There’s an old saying that it’s easier to fool someone than to convince someone he has been fooled. It’s often true. If a person has made a thing that they believe (however they arrived at that belief) a core part of his/her identity, a big percentage of those types of people are going down with the ship regardless of the evidence.

Imagine (hypothetically) that we find out via government documents, someday, that the moon landing really was faked. What happens to the people who spent decades doggedly defending the reality of that event? Most of them will convince themselves that the new documents are part of a lie. They will *have* to do that.
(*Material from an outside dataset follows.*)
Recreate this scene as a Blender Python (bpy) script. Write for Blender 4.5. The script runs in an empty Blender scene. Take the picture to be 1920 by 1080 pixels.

This chapter brings up Myrelle several times. She seems to have taken a personal interest in giving Nynaeve a hard time (from Nynaeve’s perspective.) Why? Well, as we know, she is the person to whom Lan’s bond passed when Moiraine died. We also saw in the previous chapter that she had 3 daggers she wore, with a 4th that flickered in and out. Those represent her Warders, almost certainly. Myrelle probably has concerns over Lan (has he reached her yet?) and also frustration that she has to eventually give/pass him to Nynaeve? (That is my guess as to the arrangement Moiraine made with her.)

Moggy teaches Nynaeve a weave to detect a man’s channeling. She’s unable to do it and it gives Nynaeve a headache. Something about that seems like a lie on the part of the Spider. Does this give her a headache ten times worse or is this a workaround she has come up with? It seems like the latter, particularly with her giving a feeling of satisfaction through the a’dam.